Now That You Are A Real (Pot) Business: Employment Law Basics for Marijuana Businesses

When we blog about employment law issues, it is usually on something like an unfortunate employee who lost his job for testing positive for cannabis in the workplace — despite marijuana being legal in his state. Not all employment law issues have to do with draconian employers and anti-pot employment laws. In fact, as a licensed or permitted cannabis business, it is critical that you learn how to deal with your employees and the legal issues surrounding the employer-employee relationship.

As an employer (cannabis or otherwise) you need to ensure that you comply with all applicable employment laws, including those that touch on employment contracts, workers’ compensation and mandatory hour and wage laws.

To assist you with that compliance, here is a basic list of the common issues you are likely to face as a marijuana business with employees:

1. Hiring. You must, must, must get your hiring process straight. This is both the first step to complying with state and local employment laws and the foundation for the personality and reputation of your business as you are only as good as your staff. When hiring, make sure that your application forms set forth the criteria you want in your employees without triggering any anti-discrimination employment laws in your jurisdiction. You should also compile an interview checklist to maximize your interview time with potential employees, and to make sure that you do not ask any questions that can lead to a lawsuit against you.

2. Making the employment decision. After sifting through applications and undertaking multiple interviews, you’ve finally found your star budtender or master grower. So, how do you navigate the hiring decision and what do you do with unsuccessful candidates? For the chosen applicant, you need to decide whether to ask them to sign a non-disclosure agreement (NDA) to protect your business trade secrets. Right before you hire someone as your employee is typically the best time to get them to sign an NDA. If you wait, the NDA might be deemed unenforceable. You should send out rejection notices to those you chose not to hire to ensure that there’s no confusion about the employment relationship.

3. Relationship with the employee.  To have an employment contract or not, that is the question. Regarding your successful hire, you need to decide whether to offer that employee an employment contract or to keep the employment at-will (again, hiring an employment lawyer to walk you through your options is invaluable even if most states are at-will concerning employment). In an at-will state like Washington, should you offer the employee a contract with specific terms and conditions of employment, you’ve just created contract rights for that employee and the “at-will” status of the relationship is forever changed and/or altogether gone.

You will also want to consider whether you want your employees to sign non-compete agreements or any contracts to better protect your business’s intellectual property. Careful with that non-compete though as courts usually reject those that fail to comply with state law.

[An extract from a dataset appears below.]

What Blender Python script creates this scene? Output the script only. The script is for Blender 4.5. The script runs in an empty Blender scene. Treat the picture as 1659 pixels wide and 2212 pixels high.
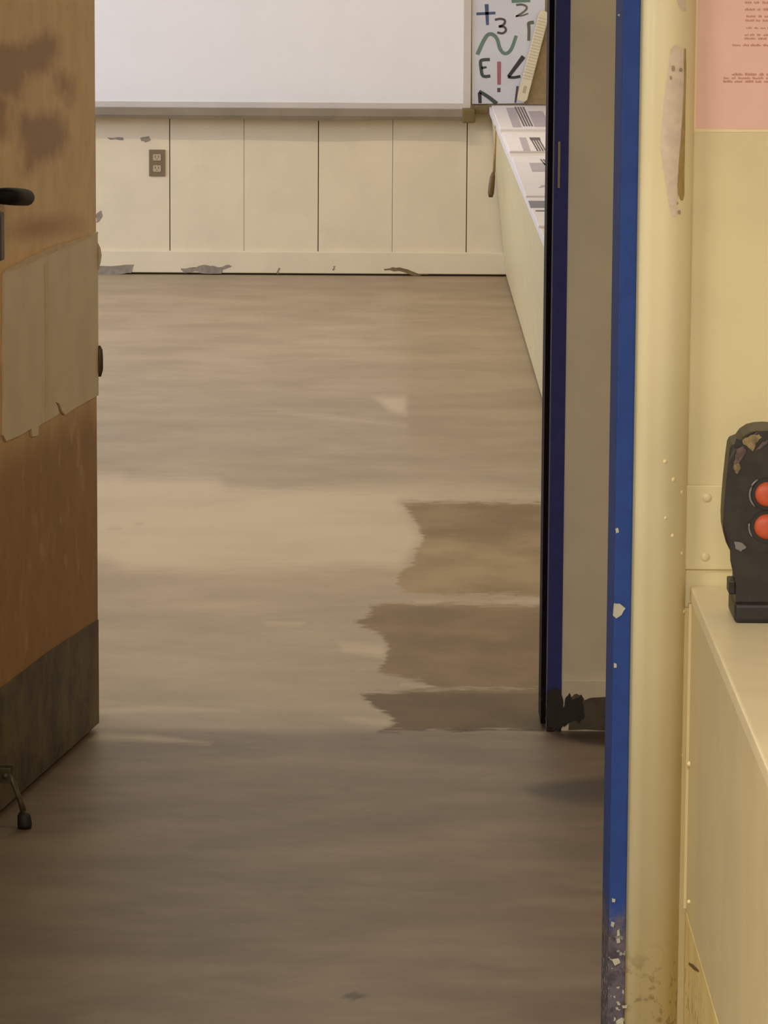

4. Workplace policy manual. It virtually always makes sense to have a well-drafted workplace policy manual that complies with state and local employment laws. Some states even require such manuals for marijuana business licensing.

A well written policy manual can instill in your employees the sort of workplace conduct that will help you maintain a sterling business reputation. This manual should, among other thing, set forth your company’s policies for holidays, training, insurance, payroll procedures, absences, dress code, anti-harassment and anti-discrimination mechanisms, employee evaluations, and how to deal with employee and customer complaints. Again though, be careful, as courts sometimes deem poorly crafted employee policy manuals to create a contract relationship with your employees that makes terminations and workplace discipline costly or impossible.

Employee policy manuals usually also cover drug policies in the workplace. Make the decision now, will you be a zero-tolerance drug policy employer? If so, be clear in the employee policy manual and be mindful that most cannabis legal states forbid anyone from consuming marijuana at a licensed facility.

5. Termination and lay-offs. Terminating an employee with whom you have a contract should adhere to that employment contract. That’s fairly cut and dry.

By contrast, at-will employers in most states have the right to terminate employees for any reason or for no reason at all, but not for an unlawful reason. Wrongful termination claims against at-will employers typically arise because of the employer’s:

  • discrimination against recognized protected classes into which the employee falls (race, religion, gender, marital status, disability, age, sexual preference, etc.). Note that these classes can vary by state and even sometimes by city.
  • retaliation against the employee
  • having created a hostile working environment that caused the employee to quit

Employment law is no joke and it is absolutely relevant to any marijuana business that hires anyone. If you are now an employer or will be one soon, get educated and get vigilant. Now.